▶ **Goal**
State the number of lines below in which the word "this" appears. Nothing else belongs in the answer.

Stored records

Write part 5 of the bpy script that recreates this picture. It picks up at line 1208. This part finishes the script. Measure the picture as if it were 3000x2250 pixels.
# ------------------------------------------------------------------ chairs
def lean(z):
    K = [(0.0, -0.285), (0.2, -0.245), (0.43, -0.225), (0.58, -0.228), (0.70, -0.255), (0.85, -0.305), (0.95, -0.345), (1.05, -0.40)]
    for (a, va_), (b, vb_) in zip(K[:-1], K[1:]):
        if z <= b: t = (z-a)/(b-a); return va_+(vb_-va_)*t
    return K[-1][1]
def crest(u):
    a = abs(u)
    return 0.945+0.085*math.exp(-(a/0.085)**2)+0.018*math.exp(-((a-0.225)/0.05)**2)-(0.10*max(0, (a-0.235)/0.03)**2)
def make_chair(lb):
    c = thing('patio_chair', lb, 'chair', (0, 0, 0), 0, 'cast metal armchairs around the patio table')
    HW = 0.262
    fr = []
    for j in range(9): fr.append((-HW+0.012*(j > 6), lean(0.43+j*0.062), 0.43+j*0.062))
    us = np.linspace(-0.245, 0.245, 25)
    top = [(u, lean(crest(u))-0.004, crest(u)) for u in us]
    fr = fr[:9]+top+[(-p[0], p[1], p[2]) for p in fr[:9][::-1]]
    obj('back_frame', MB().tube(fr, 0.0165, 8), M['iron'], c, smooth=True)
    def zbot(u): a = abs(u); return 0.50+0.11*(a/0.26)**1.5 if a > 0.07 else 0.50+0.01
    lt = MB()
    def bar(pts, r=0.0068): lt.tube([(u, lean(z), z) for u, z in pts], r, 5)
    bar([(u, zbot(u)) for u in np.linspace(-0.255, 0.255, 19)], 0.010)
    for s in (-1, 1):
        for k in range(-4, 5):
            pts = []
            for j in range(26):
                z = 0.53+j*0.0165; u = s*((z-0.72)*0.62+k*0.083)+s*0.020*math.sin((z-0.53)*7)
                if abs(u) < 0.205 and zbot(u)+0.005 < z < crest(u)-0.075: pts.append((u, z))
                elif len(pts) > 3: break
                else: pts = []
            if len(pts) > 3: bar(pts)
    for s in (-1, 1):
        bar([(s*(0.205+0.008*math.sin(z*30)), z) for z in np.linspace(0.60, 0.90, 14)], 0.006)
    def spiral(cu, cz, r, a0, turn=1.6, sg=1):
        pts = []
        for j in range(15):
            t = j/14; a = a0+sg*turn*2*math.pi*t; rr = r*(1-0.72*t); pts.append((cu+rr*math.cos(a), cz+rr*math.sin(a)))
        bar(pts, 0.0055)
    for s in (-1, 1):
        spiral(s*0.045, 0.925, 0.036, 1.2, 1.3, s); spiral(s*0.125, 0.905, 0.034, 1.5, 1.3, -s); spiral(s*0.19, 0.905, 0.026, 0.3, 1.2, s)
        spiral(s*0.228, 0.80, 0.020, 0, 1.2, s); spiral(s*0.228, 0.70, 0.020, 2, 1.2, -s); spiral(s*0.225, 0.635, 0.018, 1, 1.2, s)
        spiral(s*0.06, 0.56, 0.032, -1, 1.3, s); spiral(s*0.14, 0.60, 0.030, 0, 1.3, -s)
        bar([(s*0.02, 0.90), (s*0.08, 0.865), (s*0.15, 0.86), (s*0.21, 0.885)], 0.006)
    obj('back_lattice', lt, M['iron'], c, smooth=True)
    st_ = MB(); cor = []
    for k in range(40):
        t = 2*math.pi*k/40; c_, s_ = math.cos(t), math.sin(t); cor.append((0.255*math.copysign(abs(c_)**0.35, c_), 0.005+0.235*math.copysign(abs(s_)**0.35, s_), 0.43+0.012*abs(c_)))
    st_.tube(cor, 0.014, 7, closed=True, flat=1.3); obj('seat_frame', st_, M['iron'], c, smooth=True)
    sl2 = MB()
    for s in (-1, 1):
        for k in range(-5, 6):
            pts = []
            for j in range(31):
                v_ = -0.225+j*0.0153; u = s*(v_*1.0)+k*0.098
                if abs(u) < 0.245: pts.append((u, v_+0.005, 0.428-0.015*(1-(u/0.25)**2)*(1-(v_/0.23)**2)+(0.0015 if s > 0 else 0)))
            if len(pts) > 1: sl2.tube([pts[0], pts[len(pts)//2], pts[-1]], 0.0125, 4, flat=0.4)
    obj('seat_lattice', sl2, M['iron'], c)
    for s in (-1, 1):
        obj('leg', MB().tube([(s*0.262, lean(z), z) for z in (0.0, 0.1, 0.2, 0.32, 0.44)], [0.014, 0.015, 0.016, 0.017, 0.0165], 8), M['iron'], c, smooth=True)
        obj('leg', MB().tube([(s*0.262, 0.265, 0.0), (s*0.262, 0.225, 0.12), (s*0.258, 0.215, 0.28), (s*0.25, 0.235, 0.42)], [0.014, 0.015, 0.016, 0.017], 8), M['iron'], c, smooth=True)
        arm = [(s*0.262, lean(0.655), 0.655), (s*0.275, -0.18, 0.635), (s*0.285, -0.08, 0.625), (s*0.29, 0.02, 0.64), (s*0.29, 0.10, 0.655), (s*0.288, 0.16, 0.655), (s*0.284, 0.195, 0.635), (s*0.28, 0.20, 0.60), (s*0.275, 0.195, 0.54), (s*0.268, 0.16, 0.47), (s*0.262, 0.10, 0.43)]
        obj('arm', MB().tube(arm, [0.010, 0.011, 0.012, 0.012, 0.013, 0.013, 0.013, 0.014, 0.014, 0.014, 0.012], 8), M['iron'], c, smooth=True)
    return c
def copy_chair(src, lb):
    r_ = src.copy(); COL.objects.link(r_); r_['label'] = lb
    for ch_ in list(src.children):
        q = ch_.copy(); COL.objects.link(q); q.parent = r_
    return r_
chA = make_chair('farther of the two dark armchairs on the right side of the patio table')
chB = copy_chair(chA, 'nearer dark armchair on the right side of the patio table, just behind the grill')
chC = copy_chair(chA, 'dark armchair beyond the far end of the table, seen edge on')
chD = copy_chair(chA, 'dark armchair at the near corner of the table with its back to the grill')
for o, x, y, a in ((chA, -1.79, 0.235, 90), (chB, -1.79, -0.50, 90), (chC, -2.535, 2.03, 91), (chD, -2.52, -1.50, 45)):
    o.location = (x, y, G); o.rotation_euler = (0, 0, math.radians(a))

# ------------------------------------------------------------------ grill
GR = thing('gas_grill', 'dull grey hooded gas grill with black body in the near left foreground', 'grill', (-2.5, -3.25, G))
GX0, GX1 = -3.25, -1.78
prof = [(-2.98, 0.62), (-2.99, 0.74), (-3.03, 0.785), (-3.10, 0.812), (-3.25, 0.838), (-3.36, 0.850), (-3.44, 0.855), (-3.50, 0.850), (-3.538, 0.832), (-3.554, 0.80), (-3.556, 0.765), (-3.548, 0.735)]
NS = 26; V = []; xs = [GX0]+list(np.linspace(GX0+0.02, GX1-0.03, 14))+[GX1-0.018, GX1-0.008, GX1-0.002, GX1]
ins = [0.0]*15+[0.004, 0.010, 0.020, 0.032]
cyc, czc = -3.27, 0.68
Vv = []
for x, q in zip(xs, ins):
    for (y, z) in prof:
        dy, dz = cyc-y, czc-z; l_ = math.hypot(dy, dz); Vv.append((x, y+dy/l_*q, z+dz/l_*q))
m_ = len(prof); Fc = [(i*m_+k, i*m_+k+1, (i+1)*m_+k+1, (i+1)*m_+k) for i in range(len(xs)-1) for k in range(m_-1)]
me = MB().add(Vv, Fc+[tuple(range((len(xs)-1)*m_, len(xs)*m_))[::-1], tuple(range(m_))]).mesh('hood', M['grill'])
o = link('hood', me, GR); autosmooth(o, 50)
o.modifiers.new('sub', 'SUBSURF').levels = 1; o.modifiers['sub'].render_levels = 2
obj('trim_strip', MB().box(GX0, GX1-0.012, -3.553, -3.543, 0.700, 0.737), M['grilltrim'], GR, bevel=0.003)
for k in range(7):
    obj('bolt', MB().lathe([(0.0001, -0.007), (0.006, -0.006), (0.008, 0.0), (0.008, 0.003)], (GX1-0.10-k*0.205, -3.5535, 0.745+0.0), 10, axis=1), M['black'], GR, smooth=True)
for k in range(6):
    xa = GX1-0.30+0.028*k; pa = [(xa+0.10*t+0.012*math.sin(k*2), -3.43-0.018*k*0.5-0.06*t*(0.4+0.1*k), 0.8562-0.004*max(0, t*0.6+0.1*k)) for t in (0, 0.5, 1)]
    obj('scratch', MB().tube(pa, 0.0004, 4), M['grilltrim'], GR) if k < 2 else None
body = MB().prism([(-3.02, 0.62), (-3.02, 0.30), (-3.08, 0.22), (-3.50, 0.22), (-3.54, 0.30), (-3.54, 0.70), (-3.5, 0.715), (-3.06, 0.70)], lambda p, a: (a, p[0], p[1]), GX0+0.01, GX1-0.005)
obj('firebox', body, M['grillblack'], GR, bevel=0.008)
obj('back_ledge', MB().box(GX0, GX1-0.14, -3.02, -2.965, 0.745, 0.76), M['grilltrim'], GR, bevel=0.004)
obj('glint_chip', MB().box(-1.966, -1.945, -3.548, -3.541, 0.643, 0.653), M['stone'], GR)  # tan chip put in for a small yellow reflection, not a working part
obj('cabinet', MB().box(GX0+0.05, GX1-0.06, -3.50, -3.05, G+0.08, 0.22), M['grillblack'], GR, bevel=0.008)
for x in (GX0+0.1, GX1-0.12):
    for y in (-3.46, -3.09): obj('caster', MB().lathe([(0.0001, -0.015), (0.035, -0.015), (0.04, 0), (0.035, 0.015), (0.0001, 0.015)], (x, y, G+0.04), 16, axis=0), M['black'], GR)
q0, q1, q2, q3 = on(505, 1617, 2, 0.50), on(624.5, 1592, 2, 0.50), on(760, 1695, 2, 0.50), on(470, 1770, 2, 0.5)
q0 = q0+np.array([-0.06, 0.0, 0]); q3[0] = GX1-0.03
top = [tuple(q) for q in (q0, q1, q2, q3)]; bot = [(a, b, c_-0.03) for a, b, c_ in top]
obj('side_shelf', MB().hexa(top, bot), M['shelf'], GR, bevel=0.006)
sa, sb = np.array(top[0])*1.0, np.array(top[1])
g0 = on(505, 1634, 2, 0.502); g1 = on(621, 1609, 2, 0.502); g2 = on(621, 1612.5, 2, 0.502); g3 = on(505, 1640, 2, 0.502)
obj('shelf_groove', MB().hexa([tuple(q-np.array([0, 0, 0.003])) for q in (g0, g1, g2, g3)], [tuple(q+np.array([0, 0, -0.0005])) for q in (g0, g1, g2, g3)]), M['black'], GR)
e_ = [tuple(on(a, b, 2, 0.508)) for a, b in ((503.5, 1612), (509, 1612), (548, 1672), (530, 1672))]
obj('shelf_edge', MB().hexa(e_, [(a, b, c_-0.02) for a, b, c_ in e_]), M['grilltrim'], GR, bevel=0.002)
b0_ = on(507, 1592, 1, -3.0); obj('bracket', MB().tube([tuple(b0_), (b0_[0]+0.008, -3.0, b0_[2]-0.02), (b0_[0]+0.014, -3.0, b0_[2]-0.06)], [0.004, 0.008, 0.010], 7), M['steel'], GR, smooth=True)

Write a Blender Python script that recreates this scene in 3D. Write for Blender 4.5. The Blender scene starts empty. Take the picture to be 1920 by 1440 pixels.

▶ **Problem solution**
2